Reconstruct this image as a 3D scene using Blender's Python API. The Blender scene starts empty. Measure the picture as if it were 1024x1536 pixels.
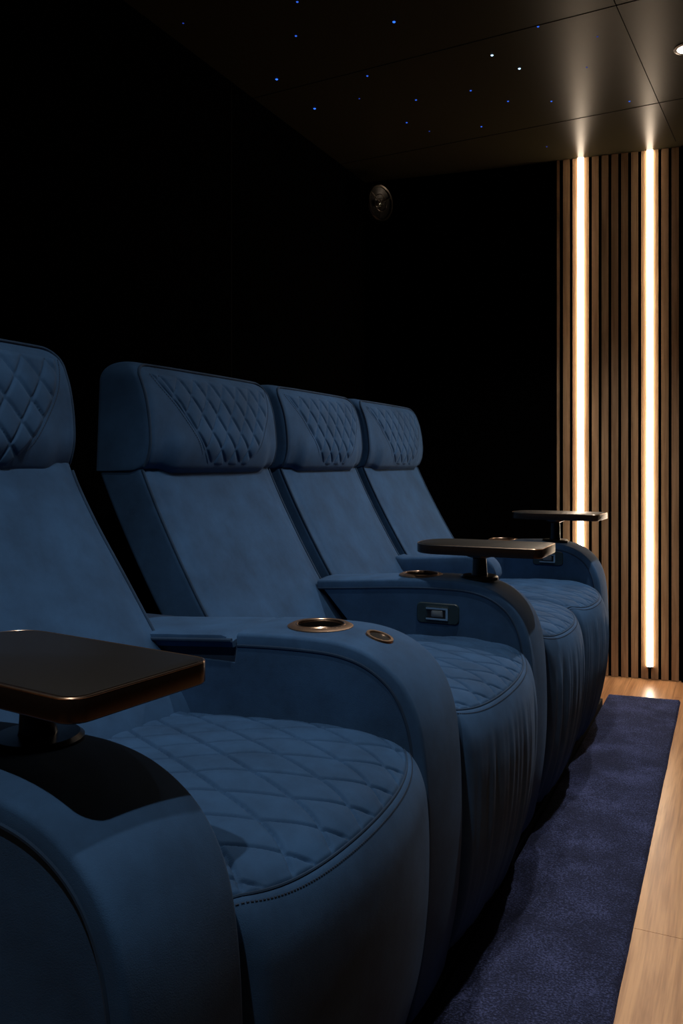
import bpy, bmesh, math, random
from math import sin, cos, pi, sqrt, exp, floor
from mathutils import Vector, Matrix, noise
random.seed(7)
SC = bpy.context.scene
COL = SC.collection

# ------------------------------------------------------------------ materials
def new_mat(name):
    m = bpy.data.materials.new(name); m.use_nodes = True
    nt = m.node_tree; nt.nodes.clear()
    out = nt.nodes.new('ShaderNodeOutputMaterial')
    b = nt.nodes.new('ShaderNodeBsdfPrincipled')
    nt.links.new(b.outputs[0], out.inputs[0])
    return m, nt, b

def N(nt, kind, **kw):
    n = nt.nodes.new(kind)
    for k, v in kw.items():
        if hasattr(n, k): setattr(n, k, v)
        else: n.inputs[k].default_value = v
    return n

def ramp(nt, fac, stops):
    r = nt.nodes.new('ShaderNodeValToRGB')
    els = r.color_ramp.elements
    while len(els) < len(stops): els.new(0.5)
    for e, (p, c) in zip(els, stops):
        e.position = p; e.color = (*c, 1)
    nt.links.new(fac, r.inputs[0]); return r.outputs[0]

def objcoord(nt, scale=(1, 1, 1)):
    tc = nt.nodes.new('ShaderNodeTexCoord'); mp = nt.nodes.new('ShaderNodeMapping')
    mp.inputs['Scale'].default_value = scale
    nt.links.new(tc.outputs['Object'], mp.inputs[0]); return mp.outputs[0]

def velvet(name, base, bump=0.25):
    m, nt, b = new_mat(name)
    co = objcoord(nt)
    n1 = N(nt, 'ShaderNodeTexNoise', Scale=9.0, Detail=5.0, Roughness=0.65)
    n2 = N(nt, 'ShaderNodeTexNoise', Scale=900.0, Detail=2.0)
    n3 = N(nt, 'ShaderNodeTexNoise', Scale=55.0, Detail=3.0)
    for n in (n1, n2, n3): nt.links.new(co, n.inputs['Vector'])
    c = ramp(nt, n1.outputs[0], [(0.32, tuple(x*0.74 for x in base)), (0.68, tuple(x*1.22 for x in base))])
    nt.links.new(c, b.inputs['Base Color'])
    b.inputs['Roughness'].default_value = 0.85
    b.inputs['Specular IOR Level'].default_value = 0.25
    b.inputs['Sheen Weight'].default_value = 0.12
    b.inputs['Sheen Roughness'].default_value = 0.45
    b.inputs['Sheen Tint'].default_value = (0.25, 0.45, 0.8, 1)
    add = N(nt, 'ShaderNodeMath', operation='ADD'); 
    nt.links.new(n2.outputs[0], add.inputs[0]); nt.links.new(n3.outputs[0], add.inputs[1])
    bp = N(nt, 'ShaderNodeBump', Strength=bump, Distance=0.0012)
    nt.links.new(add.outputs[0], bp.inputs['Height']); nt.links.new(bp.outputs[0], b.inputs['Normal'])
    return m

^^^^

YOUR TASK: Write out nothing but the lines from the start of the data through the line with "COL = SC.collection". Leave out the pictures.

RESPONSE TO THIS EXERCISE:
Reconstruct this image as a 3D scene using Blender's Python API. The Blender scene starts empty. Measure the picture as if it were 1024x1536 pixels.
import bpy, bmesh, math, random
from math import sin, cos, pi, sqrt, exp, floor
from mathutils import Vector, Matrix, noise
random.seed(7)
SC = bpy.context.scene
COL = SC.collection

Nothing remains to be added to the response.